Learning Beyond the Text
Q1.Name five distinctive flowers found in India.
- Neelakurinji — a Western Ghats flower famous for mass blooming roughly every twelve years.
- Brahma Kamal — a revered high-altitude Himalayan flower.
- Shirui Lily — a rare flower of Manipur’s Shirui Hills.
- Lotus — a culturally significant aquatic flower associated with purity.
- Buransh or rhododendron — bright clusters seen in Himalayan regions.
Q2.Compare this poem with Thomas Hood’s ‘I Remember, I Remember’.
Both poems use nature and childhood details to recover the past. Tagore’s poem is restrained and centres on an absent mother through the senses; Hood remembers a home, flowers and family while contrasting childhood happiness with adult sorrow. Both show that memory can comfort and hurt at once.
Listen and Respond
The four childhood-memory extracts appear in the Unit 4 appendix.
Q1.Summarise Speaker (i).
A grandfather’s encouraging question—‘Who is the bravest?’—still raises the speaker’s morale during difficult moments.
Q2.Summarise Speaker (ii).
The speaker remembers unrestricted outdoor exploration, butterflies, paper boats, mud, beaches and the carefree joy of nature.
Q3.Summarise Speaker (iii).
Preparatory-school mornings are linked with grandparents, comic-strip stories and the child’s humorous attempts to retell them.
Q4.Summarise Speaker (iv).
A childhood beach once shared with parents is now crowded, and returning after a decade reveals distance and changed family connections.
Self-check
MCQs with explanations
Choose your answer first, then open the explanation to check your understanding.
1What first recalls the poet’s mother?
- A photograph
- A tune
- A letter
- A visitor
The hovering melody recalls the song hummed beside his cradle.
2Which flower appears in the second stanza?
- Rose
- Lotus
- Shiuli
- Tulip
Its autumn fragrance evokes the mother’s presence.
3Which sense dominates the second stanza?
- Taste
- Smell
- Touch
- Hearing
Flower and temple scents create olfactory memory.
4What does the distant sky symbolise?
- A coming storm
- The mother’s vast, calm gaze
- School freedom
- A journey
Its stillness and width carry the emotional quality of her look.
5What device is ‘I cannot remember my mother’?
- Refrain
- Pun
- Onomatopoeia
- Paradox only
The line recurs at the beginning of each stanza.
6What is the poem’s tone?
- Comic
- Nostalgic and serene
- Angry
- Triumphant
Loss is expressed through gentle, quiet sensory images.
7What connects all three stanzas?
- A school day
- Sensory reminders of maternal love
- A fixed rhyme
- Travel
Hearing, smell and sight each awaken the mother’s presence.
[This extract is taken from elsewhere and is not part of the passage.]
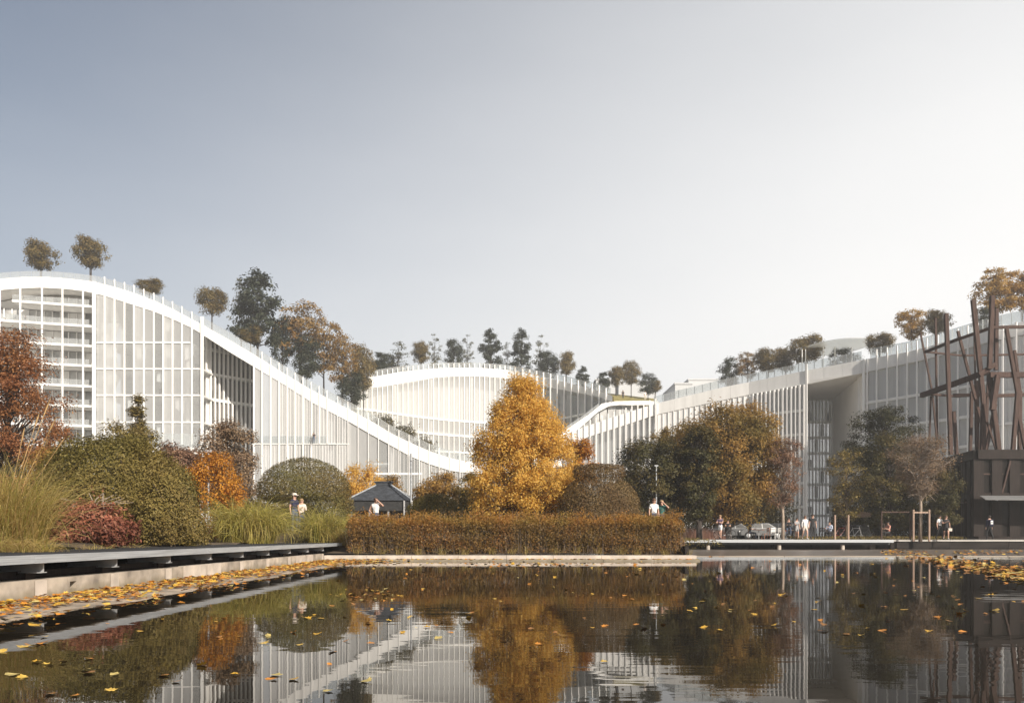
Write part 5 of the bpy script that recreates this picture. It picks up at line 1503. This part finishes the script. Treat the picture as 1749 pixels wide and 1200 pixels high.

8What central idea does the poem express?
- Memory is only visual
- Love survives through sensory and emotional memory
- Nature erases the past
- Childhood has no influence
Even incomplete recollection retains the feeling of the mother’s care.
Go beyond the textbook
Extra questions and answers
Q1.Why is the absence of a detailed description of the mother effective?
The lack of physical detail mirrors the speaker’s incomplete memory and lets readers focus on emotional traces that feel universal.
Q2.How does the poem turn private memory into a universal experience?
Lullabies, flowers, worship and sky are widely recognisable. The simple sensory triggers allow readers to connect the speaker’s loss with their own memories.
Q3.Why does the poet say the tune ‘hovers’?
Hovering suggests that the memory remains near but cannot be grasped fully. It is present as atmosphere rather than a complete song.
Q4.What contrast exists between ‘cannot remember’ and the rest of each stanza?
The phrase denies direct recall, yet each stanza demonstrates enduring emotional memory. The contrast distinguishes factual image from felt presence.
Q5.How does silence function in the final stanza?
The sky’s stillness communicates care without words. It turns silence from emptiness into a peaceful, protective presence.